Scale up, scale down
It’s worth stating the obvious here: the large dining room demands a large table, but the small dining room is dwarfed by one. There are a few good rules of thumb in determining which size table to buy. Ideally your dining table should be no narrower than 36”/90cm. Any less than this and you’ll struggle for central serving space. While you’ve got your tape measure out make sure there’s a minimum 48”/120cm clearance from the back of the chairs to allow for traffic to pass comfortably. And work on the basis that each diner will need approx 24”/60cm of space. Top tip: use a calculator!
About the size of it
If you only ever need increased capacity on occasions like Christmas and the odd dinner party, a smaller table with leaves is the smart bet (three people sitting at a 10’ expanse of mahogany just feels spooky).

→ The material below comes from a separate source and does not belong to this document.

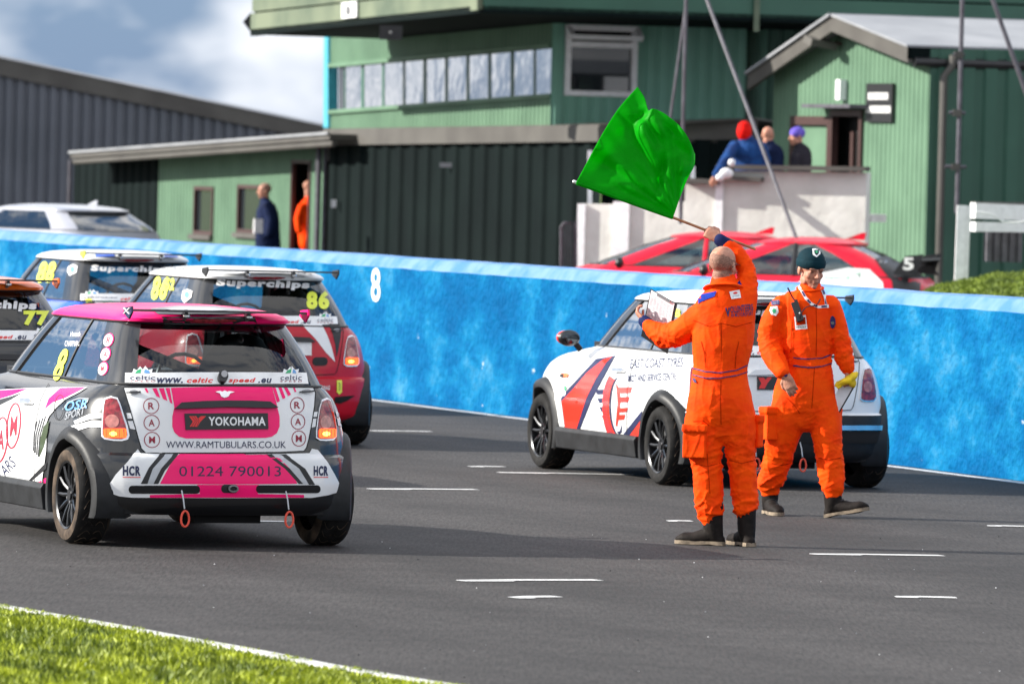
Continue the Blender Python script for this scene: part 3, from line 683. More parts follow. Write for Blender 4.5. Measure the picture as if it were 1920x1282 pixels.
for x, y in arc[2:-2:1]: decal(c, 'emblem', stroke([(x-32,y+10),(x-6,y-6),(x+24,y+8)], 7), M['navy'], .0058, step=40, **K5)
decal(c, 'emblem', [(975,520),(1010,510),(1030,430),(1028,520),(1000,545)], M['navy'], .0048, step=30, **K5)
decal(c, 'sticker', oval((1930/5.828*0+400, 60), 22, 70), M['wht'], .005, step=30, **K5); text(c, '9', (395,20,425,90), M['grn'], .006, bold=.04, **K5)
decal(c, 'indicator_lens', rrect(340,855,410,893,14), M['orangep'], .012, step=20, thick=.01, **K4); decal(c, 'indicator_lens', [(335,868),(372,860),(368,895),(332,893)], M['blk'], .013, **K4)
text(c, '8', (1470,210,1530,295), M['yel'], .005, bold=.05, name='race_number', **K4)
decal(c, 'chrome_strip', [(790,672),(1068,680),(1400,684),(1660,684),(1664,706),(1400,706),(1068,702),(790,694)], M['chrome'], .016, step=14, thick=.01, **K)
decal(c, 'bumper_slot', rrect(800,712,1668,766,24), M['dark'], .0065, step=14, **K)
text(c, 'www.mini.co.uk', (1072,640,1330,664), M['wht'], .006, bold=.03, shear=.2, **K)
decal(c, 'number_plate', [(1082,458),(1400,458),(1400,520),(1082,520)], M['blk'], .012, step=14, thick=.01, **K)
decal(c, 'logo', [(1086,464),(1112,464),(1120,474),(1130,462),(1150,462),(1128,490),(1115,514),(1088,514),(1100,490)], M['redpr'], .014, **K)
strap(WHITE, -.30); strap(WHITE, .05)
text(c, 'Superchips', (1020,146,1400,182), M['wht'], .004, bold=.05, shear=.1, frame=c, T=Z3)
b = MB(); b.ell((-.908, 1.735, .987), (.078, .044, .054), M['redp'], n=16); b.build('mirror_cap', c.root, True)

# ---- dark red car
c = RED
rear_common(c, M['dred'], None, M['blk'])
K = dict(frame=c, T=Z6)
decal(c, 'livery_panel', [(40,142),(130,135),(208,134),(265,250),(300,350),(334,486),(250,400),(150,270),(50,168)], M['white'], .0068, step=14, **K)
decal(c, 'livery_stripe', [(276,138),(376,138),(388,190),(384,260),(358,400),(345,440),(335,330),(310,230)], M['blk'], .0068, step=14, **K)
decal(c, 'fog_lamp', rrect(125,442,262,520,34), M['plastic'], .012, step=14, thick=.008, **K)
decal(c, 'sticker', [(350,655),(397,655),(397,758),(402,762),(373,786),(346,762),(350,758)], M['yel'], .006, **K); text(c, 'TOW', (366,675,382,752), M['navy'], .007, **K)
text(c, '#DRAG', (190,705,286,748), M['wht'], .006, bold=.03, shear=.2, **K)
decal(c, 'bumper_slot', [(330,810),(420,800),(520,795),(440,845),(380,870),(330,860)], M['dark'], .006, **K)
K7 = dict(frame=c, T=Z7)
text(c, 'Superchips', (1112,452,1590,502), M['wht'], .005, bold=.06, shear=.08, skew=.03, **K7)
text(c, '86', (1575,510,1692,604), M['yel'], .005, bold=.06, name='race_number', **K7)
text(c, '86', (780,432,868,556), M['yel'], .005, bold=.04, shear=.4, name='race_number', **K7); text(c, '62', (852,442,898,508), M['yel'], .005, bold=.05, shear=.25, name='race_number', **K7)
decal(c, 'sticker', [(942,510),(968,500),(992,510),(985,545),(950,572),(936,550)], M['wht'], .005, **K7); decal(c, 'sticker', oval((964,530), 13, 17), M['ltblue'], .006, **K7)
text(c, 'JAZONTRAK', (745,388,960,408), M['steel'], .005, shear=.3, **K7)
decal(c, 'livery_panel', [(1060,402),(1330,394),(1600,402),(1620,422),(1330,420),(1060,424)], M['white'], .004, **K7)
endplate(c, -1, M['blk']); endplate(c, 1, M['blk'])
decal(c, 'number_plate', [(1480,760),(1600,760),(1600,840),(1480,840)], M['wht'], .012, thick=.01, step=14, **K7)
# ---- blue car
c = BLUE
rear_common(c, M['blue'], None, M['blk'], lit=False)
K7 = dict(frame=c, T=Z7)
text(c, 'Superchips', (468,380,860,420), M['wht'], .005, bold=.06, shear=.08, skew=.02, **K7)
text(c, '88', (190,358,290,468), M['yel'], .005, bold=.04, shear=.5, name='race_number', **K7)
decal(c, 'sticker', [(352,385),(378,372),(400,382),(394,415),(360,432),(348,410)], M['wht'], .005, **K7); decal(c, 'sticker', oval((375,400), 12, 17), M['ltblue'], .006, **K7)
decal(c, 'livery_panel', [(480,548),(620,548),(620,610),(500,606)], M['white'], .006, **K7); text(c, 'VO', (524,560,580,580), M['grn'], .008, **K7)
decal(c, 'livery_panel', [(440,550),(470,550),(485,590),(450,592)], M['yel'], .006, **K7)
decal(c, 'livery_panel', [(490,318),(590,318),(590,334),(490,334)], M['blue'], .004, **K7); decal(c, 'livery_panel', [(845,318),(905,320),(915,338),(845,336)], M['blue'], .004, **K7)
endplate(c, -1, M['yel']); endplate(c, 1, M['blk'])
# ---- orange and black car
c = ORNG
rear_common(c, M['black'], None, M['blk'], lit=False)
text(c, 'Superchips', (-290,556,186,612), M['wht'], .005, bold=.06, shear=.08, skew=.03, frame=c, T=Z7)
text(c, '77', (120,612,252,688), M['yel'], .005, bold=.06, name='race_number', frame=c, T=Z7)
endplate(c, -1, M['orangep']); endplate(c, 1, M['orangep'])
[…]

John Lewis and Habitat always carry an excellent selection of extending tables in wood (Ligne Roset offers a very stylish extending glass table but that’s the exception to the rule.) If you serve roast beef and trimmings to the masses every Sunday you’ll need a big table that stays big.
Raw materials
Contemporary tables are available in stone, glass and steel (visit Heals for statement pieces) while wood remains the traditionalist’s choice. Walnut and mahogany lend quite a formal boardroom feel whereas oak and pine have a less polished finish which you’ll feel less precious about when the kids do their colouring and sticking! Glass tabletops are reinforced which makes them surprisingly durable but the flipside is the painstaking fingerprint removal. A sound investment is a funky Cath Kidston oilcloth that can be whipped away after daytime use for chic soirees.
Shape of things
Rectangular tables are the norm in most households as they best suit the dimensions of the classic dining room shape. Circular and octagonal tables encourage the flow of conversation and are said to symbolise stability in the practice of feng shui, but they don’t work in narrow or small rooms. Also bear in mind that circular tables are best suited to smaller groups of less than eight. Any more and you’ll have to shout to make yourself heard, which rather defeats the object!
Take your seats
Will you go matchy-matchy with your table and chairs or will you go off piste and source them separately? The beauty of going freestyle is that you can throw the rulebook out of the window. Who says you can’t team an antique table with Philippe Starck Perspex chairs? Do bear in mind that if the table you’re buying has leaves you’ll probably need chairs that are portable. Heavily upholstered chairs aren’t easy to manoeuvre and they often weigh a ton – not ideal for frequent trips to and from the garage.